Our next experiment utilized a gear pump from an oil oil furnace spray head, and a VW fuel injector. These gear pumps are set to around 60-80 psi, which is too high for our (KIP) solenoid valve, but just about right for fuel injectors. The problem we ran into is that the orifice in a fuel injector is so small, the amount of deliverable oil was too low for our oil jet, resulting again in just a trickle.

In our last two experiments we moved into pressurized air instead of an oil pump per se.

First we connected our air supply to an off-the-shelf oil misting system (for cooling tool bits), and set it to 30-40 psi of deliverable air. The result was amazing -- a smoky cloud of finely vaporized oil -- but not very usable in our oiling system.

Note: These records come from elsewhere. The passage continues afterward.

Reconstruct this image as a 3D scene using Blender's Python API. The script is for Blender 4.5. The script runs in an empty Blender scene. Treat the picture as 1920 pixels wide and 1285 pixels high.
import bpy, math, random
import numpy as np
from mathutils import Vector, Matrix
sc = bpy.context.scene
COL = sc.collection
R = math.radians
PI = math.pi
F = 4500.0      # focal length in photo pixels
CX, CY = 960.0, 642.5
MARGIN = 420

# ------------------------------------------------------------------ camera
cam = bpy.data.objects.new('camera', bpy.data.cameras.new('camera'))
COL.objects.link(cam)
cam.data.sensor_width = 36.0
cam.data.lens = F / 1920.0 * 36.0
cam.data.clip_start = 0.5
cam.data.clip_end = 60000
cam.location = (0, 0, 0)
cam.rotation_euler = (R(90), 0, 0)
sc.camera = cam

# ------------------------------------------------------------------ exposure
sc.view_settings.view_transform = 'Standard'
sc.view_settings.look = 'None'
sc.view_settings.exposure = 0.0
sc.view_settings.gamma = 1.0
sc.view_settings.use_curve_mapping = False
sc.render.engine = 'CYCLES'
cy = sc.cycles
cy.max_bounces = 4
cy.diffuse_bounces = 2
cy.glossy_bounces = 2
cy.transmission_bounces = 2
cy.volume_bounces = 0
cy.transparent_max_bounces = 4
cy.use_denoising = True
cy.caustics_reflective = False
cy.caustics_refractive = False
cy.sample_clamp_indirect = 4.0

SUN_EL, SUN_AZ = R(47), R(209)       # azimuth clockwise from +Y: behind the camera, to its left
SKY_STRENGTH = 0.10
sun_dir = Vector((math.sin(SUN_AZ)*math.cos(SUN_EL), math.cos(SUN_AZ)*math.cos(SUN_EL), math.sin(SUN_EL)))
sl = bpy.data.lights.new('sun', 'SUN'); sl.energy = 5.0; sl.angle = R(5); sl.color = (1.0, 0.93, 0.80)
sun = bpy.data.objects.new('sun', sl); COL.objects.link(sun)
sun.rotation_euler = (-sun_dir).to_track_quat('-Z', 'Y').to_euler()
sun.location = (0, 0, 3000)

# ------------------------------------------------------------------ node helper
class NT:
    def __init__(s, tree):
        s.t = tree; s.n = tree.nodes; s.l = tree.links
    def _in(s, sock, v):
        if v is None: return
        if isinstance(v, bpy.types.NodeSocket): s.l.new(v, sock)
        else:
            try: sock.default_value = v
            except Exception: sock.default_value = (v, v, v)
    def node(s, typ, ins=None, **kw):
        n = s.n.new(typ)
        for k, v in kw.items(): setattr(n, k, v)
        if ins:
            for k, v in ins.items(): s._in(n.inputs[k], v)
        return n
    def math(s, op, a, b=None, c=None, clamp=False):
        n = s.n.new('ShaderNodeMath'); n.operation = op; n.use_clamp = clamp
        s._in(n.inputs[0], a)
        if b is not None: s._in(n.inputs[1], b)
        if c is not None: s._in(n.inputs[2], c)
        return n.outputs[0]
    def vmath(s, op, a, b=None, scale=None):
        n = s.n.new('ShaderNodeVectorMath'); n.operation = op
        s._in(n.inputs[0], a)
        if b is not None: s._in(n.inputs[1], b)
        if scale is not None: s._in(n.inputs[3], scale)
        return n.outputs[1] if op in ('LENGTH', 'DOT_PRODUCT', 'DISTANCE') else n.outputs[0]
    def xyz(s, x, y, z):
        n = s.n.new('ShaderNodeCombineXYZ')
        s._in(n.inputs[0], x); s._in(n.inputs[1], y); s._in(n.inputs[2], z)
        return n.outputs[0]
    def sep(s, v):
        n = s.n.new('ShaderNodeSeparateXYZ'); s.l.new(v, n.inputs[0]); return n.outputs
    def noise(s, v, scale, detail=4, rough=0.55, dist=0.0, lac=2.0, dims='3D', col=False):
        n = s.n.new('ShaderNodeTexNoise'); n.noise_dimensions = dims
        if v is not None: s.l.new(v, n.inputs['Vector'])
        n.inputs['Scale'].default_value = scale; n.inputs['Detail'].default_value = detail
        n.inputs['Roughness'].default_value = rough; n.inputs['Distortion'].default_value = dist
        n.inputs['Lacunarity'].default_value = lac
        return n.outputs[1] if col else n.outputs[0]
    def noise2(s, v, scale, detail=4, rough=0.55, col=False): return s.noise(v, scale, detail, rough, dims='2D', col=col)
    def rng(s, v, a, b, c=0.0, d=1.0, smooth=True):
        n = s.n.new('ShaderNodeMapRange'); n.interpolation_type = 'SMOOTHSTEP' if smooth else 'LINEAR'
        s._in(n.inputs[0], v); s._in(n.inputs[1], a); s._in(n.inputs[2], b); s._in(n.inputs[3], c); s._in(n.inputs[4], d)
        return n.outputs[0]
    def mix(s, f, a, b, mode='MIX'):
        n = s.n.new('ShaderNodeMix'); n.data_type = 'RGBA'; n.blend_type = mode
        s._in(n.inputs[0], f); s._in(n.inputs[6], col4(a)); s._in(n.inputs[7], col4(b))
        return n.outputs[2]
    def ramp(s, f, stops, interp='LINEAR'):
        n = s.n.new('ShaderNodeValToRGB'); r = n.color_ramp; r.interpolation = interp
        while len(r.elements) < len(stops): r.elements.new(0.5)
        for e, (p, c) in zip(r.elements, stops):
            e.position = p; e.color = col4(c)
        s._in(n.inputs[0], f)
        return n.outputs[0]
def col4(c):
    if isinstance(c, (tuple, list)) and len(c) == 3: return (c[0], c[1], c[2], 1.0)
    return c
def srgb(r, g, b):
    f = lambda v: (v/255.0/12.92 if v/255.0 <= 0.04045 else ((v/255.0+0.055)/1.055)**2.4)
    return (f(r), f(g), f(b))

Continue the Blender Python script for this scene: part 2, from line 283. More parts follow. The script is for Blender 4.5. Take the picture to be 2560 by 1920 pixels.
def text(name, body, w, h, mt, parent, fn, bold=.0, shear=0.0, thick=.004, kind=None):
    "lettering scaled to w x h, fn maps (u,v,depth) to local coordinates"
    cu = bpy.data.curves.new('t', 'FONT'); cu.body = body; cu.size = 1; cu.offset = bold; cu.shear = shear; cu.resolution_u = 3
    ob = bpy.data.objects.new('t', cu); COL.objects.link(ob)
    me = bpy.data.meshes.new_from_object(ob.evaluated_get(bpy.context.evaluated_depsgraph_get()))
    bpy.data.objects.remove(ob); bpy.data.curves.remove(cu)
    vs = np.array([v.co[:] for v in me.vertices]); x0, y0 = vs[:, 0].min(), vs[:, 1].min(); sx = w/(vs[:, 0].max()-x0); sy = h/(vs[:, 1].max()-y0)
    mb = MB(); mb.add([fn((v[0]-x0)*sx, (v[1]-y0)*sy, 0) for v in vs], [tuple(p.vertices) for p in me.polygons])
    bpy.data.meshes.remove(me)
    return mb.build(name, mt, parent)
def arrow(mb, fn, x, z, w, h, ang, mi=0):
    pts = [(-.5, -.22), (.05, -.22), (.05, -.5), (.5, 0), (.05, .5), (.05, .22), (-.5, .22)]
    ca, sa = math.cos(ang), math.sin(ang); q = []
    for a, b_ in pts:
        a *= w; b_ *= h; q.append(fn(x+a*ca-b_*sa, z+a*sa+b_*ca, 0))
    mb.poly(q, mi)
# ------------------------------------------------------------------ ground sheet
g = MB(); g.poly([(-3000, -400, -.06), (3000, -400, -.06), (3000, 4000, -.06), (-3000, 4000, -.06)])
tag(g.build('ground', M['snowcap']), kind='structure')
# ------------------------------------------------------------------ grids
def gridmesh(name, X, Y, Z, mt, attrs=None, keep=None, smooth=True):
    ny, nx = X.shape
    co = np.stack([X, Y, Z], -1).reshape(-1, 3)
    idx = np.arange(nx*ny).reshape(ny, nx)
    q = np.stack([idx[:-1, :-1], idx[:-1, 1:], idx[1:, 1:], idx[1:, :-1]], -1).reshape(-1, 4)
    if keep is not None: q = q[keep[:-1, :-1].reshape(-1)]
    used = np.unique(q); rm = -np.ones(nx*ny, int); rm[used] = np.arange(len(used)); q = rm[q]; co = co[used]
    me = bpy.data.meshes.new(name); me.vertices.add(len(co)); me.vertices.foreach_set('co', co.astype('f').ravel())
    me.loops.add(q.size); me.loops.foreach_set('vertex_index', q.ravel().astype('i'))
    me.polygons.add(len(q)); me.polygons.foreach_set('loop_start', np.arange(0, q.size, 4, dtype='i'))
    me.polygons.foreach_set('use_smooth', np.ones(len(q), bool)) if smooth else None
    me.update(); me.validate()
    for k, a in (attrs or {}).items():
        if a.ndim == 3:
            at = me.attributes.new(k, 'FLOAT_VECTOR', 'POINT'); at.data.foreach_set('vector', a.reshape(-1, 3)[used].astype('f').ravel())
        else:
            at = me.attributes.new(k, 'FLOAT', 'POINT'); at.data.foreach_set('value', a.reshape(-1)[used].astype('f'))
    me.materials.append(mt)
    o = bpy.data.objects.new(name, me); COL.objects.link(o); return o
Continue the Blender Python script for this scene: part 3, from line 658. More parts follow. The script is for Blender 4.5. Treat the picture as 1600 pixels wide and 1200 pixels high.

Moving on to our final experiment, we partially filled a small metal pressure tank with DTE24 oil, pressurized the tank with 20 psi of air, ran the tank exit line through our solenoid valve, and finally to our oil jet. After connecting our pulse control circuit to the solenoid valve, the system worked flawlessly. We were able to set the air pressure back to around 10 psi, again with flawless results.

The Final Design

Diagram 1

Diagram 1 shows the mechanical layout of our air pressurized oiling system. Air enters a pressure tank (a) filled with machine oil, forcing the oil out of the tank and to the control valve (b) The control valve is pulsed with our proprietary (12 vdc) PWM circuit (Schematic 1). Oil is gated to the oil jet (c) at a rate specified by the bearing manufacturer, and determined experimentally.

Schematic 1 (part 1)
Oil Pulsing Circuit - turbine bearings

Schematic 1 (part 2)
Oil Pulsing Circuit

Power Supply Circuit

Schematic 1 shows our proprietary electronic design for controlling a solenoid valve with a 12-14 vdc variable frequency, variable width waveform. 

When developing the prototype circuit, we used an old satellite dish actuator transformer with a 12.25 volt secondary, fed it through a bridge rectifier, and then to the pulse circuit power feeds. (You can use any 12 volt source that is able to supply at least 1 amp at 12 volts DC.)

We assembled the low power components on a breadboard, and the voltage regulator and power transistor on a non-copper clad phenolic circuit board. In the future, all of the circuitry -- except the transformer and bridge rectifier -- will be mounted in a project case.

The potentiometers shown in the circuit control the charge and discharge rate of the 50uf capacitor (connected between pin 6 of the 555 timer and ground). R2 (500 kohm) resistor controls the frequency, and R3 (5 kohm) resistor controls the pulse width or "on time" of the oil valve.

Conclusions

This article will help move experimenters in the right direction on oiling systems.

The few experiments demonstrated here should give you a pretty good idea of the developmental process. And while we did come up with a good working system, there are other approaches to the problem, as we mentioned. There are also enhancements to the proposed system to make it a completely closed-loop system that were not covered in this article -- we'll leave that part to other club members, or to a possible update in the future.

For those of you who wish to duplicate our design, you can find the electronics parts at Jameco, Mouser or Digi-Key. The solenoid valve we used is a KIP Inc. part #U651118-02. For higher pressure pumps, order a valve with a smaller orifice. Another source of valves in 24 volt DC is Burkert (6011 or 6013 models).

In determining flow rate, simply measure the amount of oil exiting the bearing case in one minute of operations. Increase or decrease the frequency of pulse width of the oil valve with pots 2 and 3.

One last reminder/comment. Make sure you use heat sinks with the 7805 regulator and 3055 To-220 transistor -- also use a bit of heat sink grease when mounting the parts.